**What needs to be done:** Beginning with the first line of the data below, extract each line up to and including the one containing "bush(1375, 156, 612, .7, 'pale". Copy them exactly and add nothing.

**Data segment:**
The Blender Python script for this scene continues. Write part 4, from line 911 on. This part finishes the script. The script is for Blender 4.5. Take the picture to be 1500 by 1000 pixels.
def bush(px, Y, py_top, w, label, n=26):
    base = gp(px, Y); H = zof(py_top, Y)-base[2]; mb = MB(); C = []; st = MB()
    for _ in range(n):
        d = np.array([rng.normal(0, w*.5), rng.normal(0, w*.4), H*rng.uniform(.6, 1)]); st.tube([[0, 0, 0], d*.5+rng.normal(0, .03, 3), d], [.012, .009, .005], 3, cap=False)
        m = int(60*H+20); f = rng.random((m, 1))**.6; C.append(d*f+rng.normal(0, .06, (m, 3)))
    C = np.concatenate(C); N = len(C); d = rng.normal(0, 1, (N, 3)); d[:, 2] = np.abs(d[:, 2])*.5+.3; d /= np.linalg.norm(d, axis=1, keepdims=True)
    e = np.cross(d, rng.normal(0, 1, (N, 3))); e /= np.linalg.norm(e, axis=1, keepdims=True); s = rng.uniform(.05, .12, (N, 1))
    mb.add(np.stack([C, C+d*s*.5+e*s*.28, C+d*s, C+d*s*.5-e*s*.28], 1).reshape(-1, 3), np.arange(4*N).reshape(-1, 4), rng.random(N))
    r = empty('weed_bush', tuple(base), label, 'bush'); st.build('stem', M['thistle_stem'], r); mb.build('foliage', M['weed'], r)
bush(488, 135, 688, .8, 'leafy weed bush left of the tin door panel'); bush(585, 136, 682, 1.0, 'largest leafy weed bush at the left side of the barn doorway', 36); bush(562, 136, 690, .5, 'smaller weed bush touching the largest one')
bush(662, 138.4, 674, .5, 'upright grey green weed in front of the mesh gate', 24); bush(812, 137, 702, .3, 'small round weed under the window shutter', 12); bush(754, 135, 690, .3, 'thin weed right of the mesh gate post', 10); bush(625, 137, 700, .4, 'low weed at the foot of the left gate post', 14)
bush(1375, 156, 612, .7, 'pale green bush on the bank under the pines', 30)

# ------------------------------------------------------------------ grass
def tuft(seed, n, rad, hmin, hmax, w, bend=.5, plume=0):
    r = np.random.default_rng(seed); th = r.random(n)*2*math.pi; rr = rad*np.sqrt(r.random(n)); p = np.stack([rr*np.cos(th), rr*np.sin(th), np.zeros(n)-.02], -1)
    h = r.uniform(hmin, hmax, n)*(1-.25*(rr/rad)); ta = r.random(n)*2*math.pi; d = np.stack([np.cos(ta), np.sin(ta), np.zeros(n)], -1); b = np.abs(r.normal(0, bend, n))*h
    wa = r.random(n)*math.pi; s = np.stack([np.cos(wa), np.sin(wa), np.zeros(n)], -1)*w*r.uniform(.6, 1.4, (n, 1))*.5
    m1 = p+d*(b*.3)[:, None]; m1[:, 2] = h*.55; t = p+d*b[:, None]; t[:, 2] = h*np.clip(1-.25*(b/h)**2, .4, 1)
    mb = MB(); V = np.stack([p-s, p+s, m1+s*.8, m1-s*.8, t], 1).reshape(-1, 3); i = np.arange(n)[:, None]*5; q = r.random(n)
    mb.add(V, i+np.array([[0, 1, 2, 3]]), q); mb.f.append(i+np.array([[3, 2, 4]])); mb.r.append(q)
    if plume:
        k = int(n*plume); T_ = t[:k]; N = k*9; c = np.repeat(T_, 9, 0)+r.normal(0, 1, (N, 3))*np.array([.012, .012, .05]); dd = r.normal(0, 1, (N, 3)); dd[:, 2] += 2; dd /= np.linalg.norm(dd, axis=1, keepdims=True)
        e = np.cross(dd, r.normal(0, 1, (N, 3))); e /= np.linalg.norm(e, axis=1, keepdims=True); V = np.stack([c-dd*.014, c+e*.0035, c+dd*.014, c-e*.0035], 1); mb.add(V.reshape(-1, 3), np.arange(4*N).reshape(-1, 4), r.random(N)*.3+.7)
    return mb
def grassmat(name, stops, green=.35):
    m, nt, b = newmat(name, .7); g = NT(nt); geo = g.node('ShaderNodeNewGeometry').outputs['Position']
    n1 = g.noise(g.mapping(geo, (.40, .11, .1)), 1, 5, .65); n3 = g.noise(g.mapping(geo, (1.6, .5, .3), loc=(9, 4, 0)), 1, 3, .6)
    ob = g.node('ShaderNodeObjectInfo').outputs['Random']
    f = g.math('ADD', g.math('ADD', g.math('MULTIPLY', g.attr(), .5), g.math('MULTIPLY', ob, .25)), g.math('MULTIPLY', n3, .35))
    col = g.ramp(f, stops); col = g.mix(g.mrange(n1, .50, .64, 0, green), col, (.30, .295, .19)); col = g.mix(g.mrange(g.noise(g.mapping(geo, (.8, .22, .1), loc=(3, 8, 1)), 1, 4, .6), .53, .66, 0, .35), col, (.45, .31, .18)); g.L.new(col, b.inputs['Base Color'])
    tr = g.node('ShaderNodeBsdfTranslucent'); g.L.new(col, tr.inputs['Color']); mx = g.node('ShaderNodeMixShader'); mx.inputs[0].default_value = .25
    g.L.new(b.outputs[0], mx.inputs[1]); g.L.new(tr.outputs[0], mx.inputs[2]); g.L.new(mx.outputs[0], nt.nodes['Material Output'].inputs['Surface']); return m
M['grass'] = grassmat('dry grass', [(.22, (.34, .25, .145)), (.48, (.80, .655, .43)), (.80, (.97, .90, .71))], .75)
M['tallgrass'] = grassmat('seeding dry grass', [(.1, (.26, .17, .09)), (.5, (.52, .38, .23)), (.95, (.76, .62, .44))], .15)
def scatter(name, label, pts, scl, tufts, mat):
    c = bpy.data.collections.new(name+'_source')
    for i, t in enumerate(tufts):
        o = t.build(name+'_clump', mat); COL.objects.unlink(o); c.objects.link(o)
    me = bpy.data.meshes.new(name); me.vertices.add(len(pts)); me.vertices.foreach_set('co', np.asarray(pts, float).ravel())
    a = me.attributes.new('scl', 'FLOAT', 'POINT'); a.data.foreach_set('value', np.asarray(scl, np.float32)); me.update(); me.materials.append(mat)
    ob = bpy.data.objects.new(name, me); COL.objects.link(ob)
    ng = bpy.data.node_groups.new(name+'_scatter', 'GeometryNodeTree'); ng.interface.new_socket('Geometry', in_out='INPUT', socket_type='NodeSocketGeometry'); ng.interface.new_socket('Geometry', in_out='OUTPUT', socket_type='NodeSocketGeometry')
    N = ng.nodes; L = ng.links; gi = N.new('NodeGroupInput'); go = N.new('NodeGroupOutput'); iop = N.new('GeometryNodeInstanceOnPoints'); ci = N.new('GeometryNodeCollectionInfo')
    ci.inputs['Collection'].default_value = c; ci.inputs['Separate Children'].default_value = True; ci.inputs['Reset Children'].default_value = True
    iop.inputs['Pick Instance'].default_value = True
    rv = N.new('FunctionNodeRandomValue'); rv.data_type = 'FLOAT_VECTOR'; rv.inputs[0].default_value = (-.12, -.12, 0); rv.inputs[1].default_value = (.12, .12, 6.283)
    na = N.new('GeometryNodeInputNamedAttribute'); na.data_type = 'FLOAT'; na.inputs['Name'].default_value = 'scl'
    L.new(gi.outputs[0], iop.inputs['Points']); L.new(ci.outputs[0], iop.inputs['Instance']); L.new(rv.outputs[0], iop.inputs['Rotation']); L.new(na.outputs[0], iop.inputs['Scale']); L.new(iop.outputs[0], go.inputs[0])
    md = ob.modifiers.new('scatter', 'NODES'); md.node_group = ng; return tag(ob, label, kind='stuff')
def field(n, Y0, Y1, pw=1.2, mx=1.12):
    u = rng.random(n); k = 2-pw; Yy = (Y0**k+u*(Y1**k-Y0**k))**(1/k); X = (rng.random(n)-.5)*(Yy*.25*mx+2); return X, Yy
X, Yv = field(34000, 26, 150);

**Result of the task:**
The Blender Python script for this scene continues. Write part 4, from line 911 on. This part finishes the script. The script is for Blender 4.5. Take the picture to be 1500 by 1000 pixels.
def bush(px, Y, py_top, w, label, n=26):
    base = gp(px, Y); H = zof(py_top, Y)-base[2]; mb = MB(); C = []; st = MB()
    for _ in range(n):
        d = np.array([rng.normal(0, w*.5), rng.normal(0, w*.4), H*rng.uniform(.6, 1)]); st.tube([[0, 0, 0], d*.5+rng.normal(0, .03, 3), d], [.012, .009, .005], 3, cap=False)
        m = int(60*H+20); f = rng.random((m, 1))**.6; C.append(d*f+rng.normal(0, .06, (m, 3)))
    C = np.concatenate(C); N = len(C); d = rng.normal(0, 1, (N, 3)); d[:, 2] = np.abs(d[:, 2])*.5+.3; d /= np.linalg.norm(d, axis=1, keepdims=True)
    e = np.cross(d, rng.normal(0, 1, (N, 3))); e /= np.linalg.norm(e, axis=1, keepdims=True); s = rng.uniform(.05, .12, (N, 1))
    mb.add(np.stack([C, C+d*s*.5+e*s*.28, C+d*s, C+d*s*.5-e*s*.28], 1).reshape(-1, 3), np.arange(4*N).reshape(-1, 4), rng.random(N))
    r = empty('weed_bush', tuple(base), label, 'bush'); st.build('stem', M['thistle_stem'], r); mb.build('foliage', M['weed'], r)
bush(488, 135, 688, .8, 'leafy weed bush left of the tin door panel'); bush(585, 136, 682, 1.0, 'largest leafy weed bush at the left side of the barn doorway', 36); bush(562, 136, 690, .5, 'smaller weed bush touching the largest one')
bush(662, 138.4, 674, .5, 'upright grey green weed in front of the mesh gate', 24); bush(812, 137, 702, .3, 'small round weed under the window shutter', 12); bush(754, 135, 690, .3, 'thin weed right of the mesh gate post', 10); bush(625, 137, 700, .4, 'low weed at the foot of the left gate post', 14)
bush(1375, 156, 612, .7, 'pale green bush on the bank under the pines', 30)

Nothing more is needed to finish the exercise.